Thoughts bouncing around in my head that may turn into posts someday when I have time.
- Are we (Christians) more concerned with the unrighteousness of others than our own self-righteousness?
- Have we had too simplistic, black-and-white view of the world?
- Do we teach a one-dimensional understanding of the Bible instead of a holistic and profound understanding?
- There seems to be a movement among emerging Christians that there needs to be a maturity in facing the historic and social realities of our "Christian" past. A past that includes anti-Semitism, racism, apartheid, slavery, attempted genocide of native peoples just to name a few.
- Do Christian Boomers (42-60) and Elders (61+) really get that the emerging generations - Mosaics and Busters (18-41) - are growing up in a different culture? With different influences? different pressures? different values? on race? religion? politics? economy? sex? war? money? empire? environment? social justice? the future?

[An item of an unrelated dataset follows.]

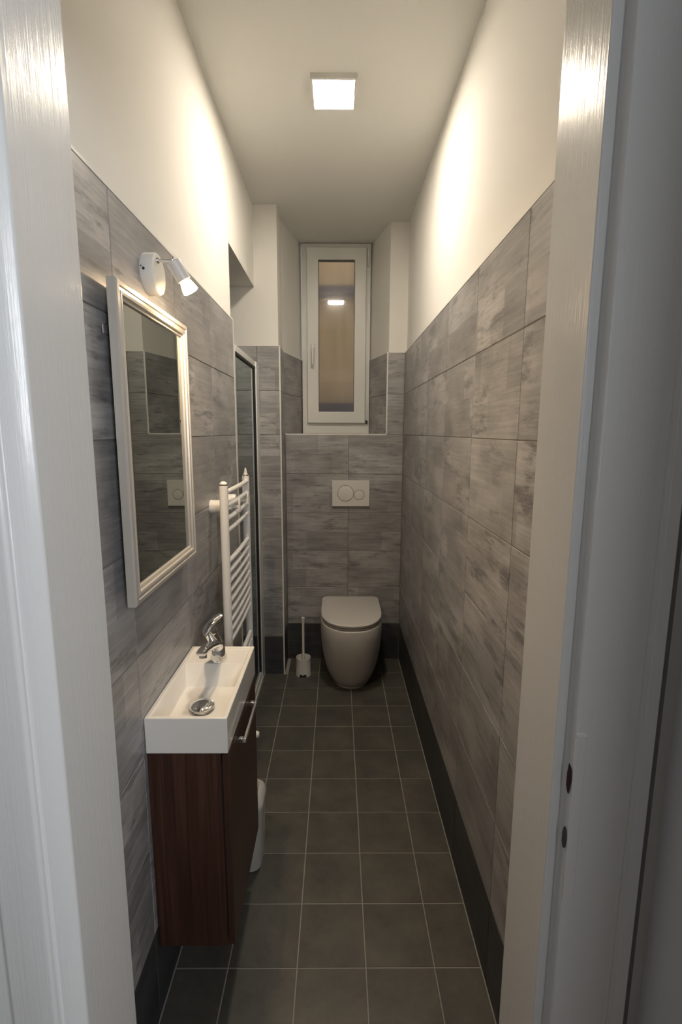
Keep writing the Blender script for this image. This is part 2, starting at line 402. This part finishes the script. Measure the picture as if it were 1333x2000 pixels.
# painted-over strike plate with its two worn slots
bm = B(); bx(bm, .3120, .3275, .5912, .594, .884, 1.128); sp = obj('strike_plate', bm, 'gloss_paint', door, bevel=.001); sp['label'] = 'painted-over strike plate with worn slots'
def chip(name, m, z0, z1, x, w, parent):
    bm = B(); n = 9; ring = []
    for k in range(n):
        t = 2*PI*k/n; rr = .75 + .25*random.random()
        ring.append((x + w*math.cos(t)*rr, (z0+z1)/2 + (z1-z0)/2*math.sin(t)*rr))
    # lies on the chamfer of the casing edge
    nx, ny = -.85, -.53
    prism(bm, ring, 0, .0012, lambda a, b_, c: (.3103 + (a-x)*.53 + nx*c, .5958 - (a-x)*.85 + ny*c, b_))
    return obj(name, bm, m, parent)
chip('latch_slot', 'bare_wood', 1.040, 1.092, .31, .0036, sp)
chip('bolt_slot', 'worn_metal', .958, 1.000, .31, .0034, sp)
bm = B(); bx(bm, .3125, .3265, .5908, .5935, 1.1285, 1.1355); obj('paint_ridge', bm, 'trim_white', sp, bevel=.0012)
# the wall that carries the door, seen from neither side in full
bm = B()
bx(bm, -1.35, -.50, YH, YF, 0, ZC); bx(bm, .43, .62, YH, YF, 0, ZC); bx(bm, -.52, .45, YH, YF, ZH+.13, ZC)
struct(obj('wall_front', bm, 'hall_paint'), 'wall around the doorway', 'wall')
bm = B(); bx(bm, .445, .545, -.28, YH, 0, ZC)
struct(obj('wall_hall_right', bm, 'corridor_paint'), 'grey-white corridor wall right of the doorway', 'wall')
bm = B(); bx(bm, -1.45, -1.35, -1.2, YF, 0, ZC); bx(bm, 1.75, 1.85, -1.2, -.18, 0, ZC); bx(bm, .545, 1.85, -.28, -.18, 0, ZC)
struct(obj('wall_hall_left', bm, 'hall_paint'), 'walls of the hall behind the photographer', 'wall')
WX0, WX1, WZ0, WZ1 = .46, 1.10, 1.37, 2.35
bm = B(); bx(bm, -1.45, WX0, -1.23, -1.10, 0, ZC); bx(bm, WX1, 1.85, -1.23, -1.10, 0, ZC); bx(bm, WX0, WX1, -1.23, -1.10, 0, WZ0); bx(bm, WX0, WX1, -1.23, -1.10, WZ1, ZC)
struct(obj('wall_hall_back', bm, 'hall_paint'), 'hall wall with a window behind the photographer', 'wall')
w2 = empty('window_2'); struct(w2, 'hall window behind the photographer', 'window')
bm = B(); rect_frame(bm, WX0, WX1, WZ0, WZ1, .05, -1.22, -1.17); obj('frame', bm, 'upvc', w2)
box_obj('pane', 'clear_pane', (WX0+.05, WX1-.05, -1.197, -1.193, WZ0+.05, WZ1-.05), w2)
bm = B(); bx(bm, -1.45, 1.85, -1.23, YH+.02, -.06, -.002)
struct(obj('floor_hall', bm, 'hall_floor'), 'brown hall floor behind the photographer', 'floor')
bm = B(); bx(bm, -1.45, 1.85, -1.23, YF, ZC, ZC+.1)
struct(obj('ceiling_hall', bm, 'hall_ceiling'), 'hall ceiling behind the photographer', 'ceiling')

# ------------------------------------------------------------------ ceiling light
cl = tag(empty('ceiling_light'), 'small square LED panel light, lit, on the white ceiling', 'ceiling light')
bm = B(); rx0, rx1, ry0, ry1 = -.0975, .0665, 1.951, 2.127
out = [(rx0,ry0),(rx1,ry0),(rx1,ry1),(rx0,ry1)]; t = .0085; inn = [(rx0+t,ry0+t),(rx1-t,ry0+t),(rx1-t,ry1-t),(rx0+t,ry1-t)]
Vv = [[bm.verts.new((x,y,z)) for x,y in ring] for ring, z in ((out,ZC),(out,ZC-.016),(inn,ZC-.018),(inn,ZC))]
for a in range(4):
    for i in range(4): j = (i+1)%4; bm.faces.new((Vv[a][i], Vv[a][j], Vv[(a+1)%4][j], Vv[(a+1)%4][i]))
obj('frame', bm, 'white_plastic', cl)
box_obj('diffuser', 'led', (rx0+t+.0005, rx1-t-.0005, ry0+t+.0005, ry1-t-.0005, ZC-.0165, ZC-.004), cl)

# ------------------------------------------------------------------ mirror
mi = tag(empty('wall_mirror'), 'tall rectangular mirror in a pale stepped frame on the left wall', 'mirror')
mi.location = (XL+.0160, 1.2375, 1.4825); mi.rotation_euler = (0, 0, math.radians(.12))
hw, hh = .2295, .329      # half size; local y along the wall, x out from the wall
def mirror_ring(bm, prof):
    """prof: (inset from the outer edge, height above wall)"""
    R = [[bm.verts.new((hgt, y, z)) for y, z in ((-hw+i, -hh+i), (hw-i, -hh+i), (hw-i, hh-i), (-hw+i, hh-i))] for i, hgt in prof]
    for a in range(len(R)):
        c = (a+1)%len(R)
        for i in range(4): j = (i+1)%4; bm.faces.new((R[a][i], R[a][j], R[c][j], R[c][i]))
bm = B(); mirror_ring(bm, [(0, .004), (0, .020), (.003, .0235), (.012, .0245), (.0135, .0215), (.0195, .0215), (.021, .0235), (.0265, .0225), (.028, .0185), (.0345, .0165), (.036, .0105), (.036, .004)])
obj('frame', bm, 'mirror_frame', mi)
bm = B(); bx(bm, .006, .0118, -hw+.03, hw-.03, -hh+.03, hh-.03); obj('glass', bm, 'mirror_glass', mi)
bm = B(); bx(bm, .0015, .006, -hw+.012, hw-.012, -hh+.012, hh-.012); obj('backing_board', bm, 'mirror_back', mi)
for zz in (-hh+.02, hh-.03):
    bm = B(); bx(bm, -.0155, .002, -.15, .15, zz-.008, zz+.008); obj('spacer', bm, 'mirror_back', mi)
bm = B(); tube(bm, [(-.004, -hw+.010, .245), (-.006, -hw-.004, .240), (-.006, -hw-.004, .225), (-.004, -hw+.010, .222)], .0012, 6); obj('hanger', bm, 'chrome', mi, smooth=True)

# ------------------------------------------------------------------ wall spotlight
sl = tag(empty('wall_spotlight'), 'small white adjustable spotlight, lit, on the tiles above the mirror', 'spotlight')
bc = Vector((XL, 1.283, 1.894))
bm = B(); lathe(bm, bc, (1,0,0), [(.0465, 0), (.0475, .003), (.0475, .026), (.046, .0295), (.043, .0305)], 40); obj('base', bm, 'white_lacquer', sl, smooth=True)
bm = B(); lathe(bm, bc + Vector((.010, -.0470, 0)), (0,-1,0), [(.0032, 0), (.0032, .0022), (.002, .003)], 12); lathe(bm, bc + Vector((.004, -.0460, .006)), (0,-1,0), [(.0016, 0), (.0016, .0018)], 8); obj('screw', bm, 'steel_dark', sl)
pv = Vector((-.388, 1.252, 1.917))
bm = B(); tube(bm, [(XL+.029, 1.272, 1.922), (XL+.050, 1.264, 1.920), tuple(pv)], [.0042, .0036, .0036], 12); lathe(bm, (XL+.0295, 1.272, 1.922), (1,0,0), [(.0075, 0), (.0075, .003), (.005, .006)], 16)
bmesh.ops.create_uvsphere(bm, u_segments=12, v_segments=8, radius=.0062, matrix=Matrix.Translation(pv)); obj('arm', bm, 'chrome', sl, smooth=True)
ax = Vector((.036, .020, -.066)).normalized()
hs = pv + ax*.002
bm = B(); lathe(bm, hs, ax, [(.0145, 0), (.0165, .002), (.0168, .004), (.0168, .046), (.0158, .046), (.0150, .040)], 28); obj('head', bm, 'white_lacquer', sl, smooth=True)
bm = B(); lathe(bm, hs, ax, [(.0120, .040), (.0125, .048), (.0165, .060), (.0188, .070), (.0188, .0725)], 28); bo = obj('bulb', bm, 'bulb_glass', sl, smooth=True)
bm = B(); lathe(bm, hs, ax, [(.0180, .0726), (.0175, .0745), (.012, .0765), (.004, .077)], 28); obj('lens', bm, 'bulb', bo, smooth=True)

# ------------------------------------------------------------------ vanity cabinet
vc = tag(empty('vanity_cabinet'), 'slim wall-hung dark walnut cabinet under the white basin', 'cabinet')
CY0, CY1, CZ0, CZ1 = 1.104, 1.492, .198, .7515
bm = B(); bx(bm, XL+.001, -.2815, CY0, CY1, CZ0, CZ1); obj('body', bm, 'walnut', vc, bevel=.001)
bm = B(); bx(bm, -.2785, -.2620, CY0-.001, CY1+.001, CZ0+.006, CZ1-.006); dr = obj('door', bm, 'walnut', vc, bevel=.0012)
bm = B(); hy0, hy1, hz = 1.190, 1.378, .724
tube(bm, [(-.2625, hy0, hz), (-.238, hy0, hz), (-.238, hy1, hz), (-.2625, hy1, hz)], .005, 4)
bm.free(); bm = B()
bx(bm, -.2435, -.236, hy0, hy1, hz-.006, hz+.006); bx(bm, -.2625, -.2435, hy0, hy0+.012, hz-.006, hz+.006); bx(bm, -.2625, -.2435, hy1-.012, hy1, hz-.006, hz+.006)
hd = obj('handle', bm, 'chrome', dr, bevel=.0012); hd['label'] = 'chrome bar handle'
for yy in (CY0+.03,):
    bm = B(); bx(bm, -.2820, -.2780, CY0+.004, CY1-.004, CZ0+.03, CZ1-.03); obj('door_gap_shade', bm, 'gasket_gap_dark', vc)  # near-black filler, its colour standing for the shade in the gap behind the door

# ------------------------------------------------------------------ washbasin
wbn = tag(empty('washbasin'), 'small rectangular white ceramic basin on the walnut cabinet', 'washbasin')
BX0, BX1, BY0, BY1, BZ0, BZ1 = XL+.001, -.2618, 1.097, 1.502, .7525, .8455
bm = B()
def rectv(x0, x1, y0, y1, z): return [bm.verts.new(p) for p in ((x0,y0,z),(x1,y0,z),(x1,y1,z),(x0,y1,z))]
o0 = rectv(BX0, BX1, BY0, BY1, BZ0); o1 = rectv(BX0, BX1, BY0, BY1, BZ1)
i1 = rectv(BX0+.012, BX1-.011, BY0+.011, BY1-.011, BZ1)                # inside of the rim
i2 = rectv(BX0+.0135, BX1-.0125, BY0+.0125, BY1-.0125, BZ1-.005)       # lowered deck
d2 = [i2[0], i2[1], bm.verts.new((BX1-.0125, 1.392, BZ1-.005)), bm.verts.new((BX0+.0135, 1.392, BZ1-.005))]
fl = [bm.verts.new(p) for p in ((BX0+.024, BY0+.020, .784), (BX1-.024, BY0+.020, .784), (BX1-.026, 1.345, .790), (BX0+.026, 1.345, .790))]
bm.faces.new(o0[::-1])
for i in range(4):
    j = (i+1)%4; bm.faces.new((o0[i], o0[j], o1[j], o1[i])); bm.faces.new((o1[i], o1[j], i1[j], i1[i]))
for i in range(4):
    j = (i+1)%4
    lo = [i2[i], i2[j]]
    if i == 1: lo = [i2[1], d2[2], i2[2]]
    if i == 3: lo = [i2[3], d2[3], i2[0]]
    bm.faces.new([i1[i]] + [i1[j]] + lo[::-1])
bm.faces.new((d2[2], i2[2], i2[3], d2[3]))
for i in range(4): j = (i+1)%4; bm.faces.new((d2[i], d2[j], fl[j], fl[i]))
bm.faces.new(fl)
obj('basin', bm, 'ceramic', wbn, bevel=.0045, seg=4)
bm = B(); dc = (-.360, 1.236, .7835)
lathe(bm, dc, (0,0,1), [(.030, .000), (.030, .003), (.024, .004), (.024, .009)], 36); obj('drain_ring', bm, 'chrome', wbn, smooth=True)
bm = B(); lathe(bm, dc, (0,0,1), [(.025, .010), (.0325, .0115), (.0335, .0145), (.031, .0175), (.018, .0200), (.004, .0205)], 36); obj('drain_plug', bm, 'chrome', wbn, smooth=True)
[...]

- Why do some Christian Boomers freak-out at the word emerging?
- Do we really get that as Christians we have no liberty to preserve our holiness by escaping from the world or to sacrifice our holiness by conforming to the world?
- How do you create a Christian counterculture without alienating yourself from the very culture you should seek to redeem?
- Is my motivation to redeem the culture in which I live, work and play or do I find myself condemning it?
- Is there really a "mainstream" culture in America? Or isn't it made up more of a mosaic of subcultures?
- Are we more concerned about protecting ourselves from sin then the effects of sin in the lives of others?